『近衛秀麿』 大野 芳(講談社)

最近読んだ本で、一番面白かった。
近衛秀麿は、言うまでもなく戦前二度に渡り首相を務めた近衛文麿の弟であり、日本を代表する指揮者、作曲家であったが、こんなに優れた人だとは知らなかった。
彼は、戦前にベルリン・フィルの指揮をした唯一の日本人だった。
作曲家としても優秀だったらしいが、少し先輩である山田耕筰に比しても劣るものではなかったようだ。
そして、近衛の最大の功績は、現在のNHK交響楽団、当初の日本交響楽団、さらに新交響楽団、さらに戦後は、同じく現在の東京交響楽団になった東宝交響楽団、あるいは新日本フィル、ABC交響楽団等の日本のほとんどの交響楽団の創立に関わったのだ。そして、ことごとく失敗、挫折する。
また、女性遍歴も、兄の近衛文麿と同様にすごいのには驚嘆する。
だが、すべての手柄、業績は周囲にいる者に取られてしまう。
貴族の実際性のなさであり、人の良さ、お坊っちゃん性だろう。
晩年は相当に悲劇的というか、喜劇的で、1968年4月には、衆議院総選挙に民社党の候補として、京都から出るが、勿論落選する。

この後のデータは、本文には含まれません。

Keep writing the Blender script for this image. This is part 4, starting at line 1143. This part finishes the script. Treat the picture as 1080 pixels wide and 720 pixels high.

このときは、石原慎太郎、青島幸男、横山ノックらが当選した「タレント議員元年」だったが、近衛はすでにお呼びではなかった。
私は、彼がテレビの「11PM」に出て、出馬のことを述べているのを憶えているが、彼は自らを「僕なんか泡沫候補ですよ」と力なく自嘲していたのが極めて印象的だった。
このとき、彼は本当に金が全くなかったらしい。

クラシック音楽は、歴史的に見れば、王侯貴族を相手にした芸術だったわけで、もともとはその担い手も上層階級の者が多く、近衛のような貴族がやったのは、不思議ではないのだ。
その意味で、彼の失敗と挫折は、日本のクラシック音楽における「貴族の退場」の典型の一つだとも言えるだろう。
今日、クラシックはそれなりに盛んなようだが、それはまさに普通の市民の音楽である。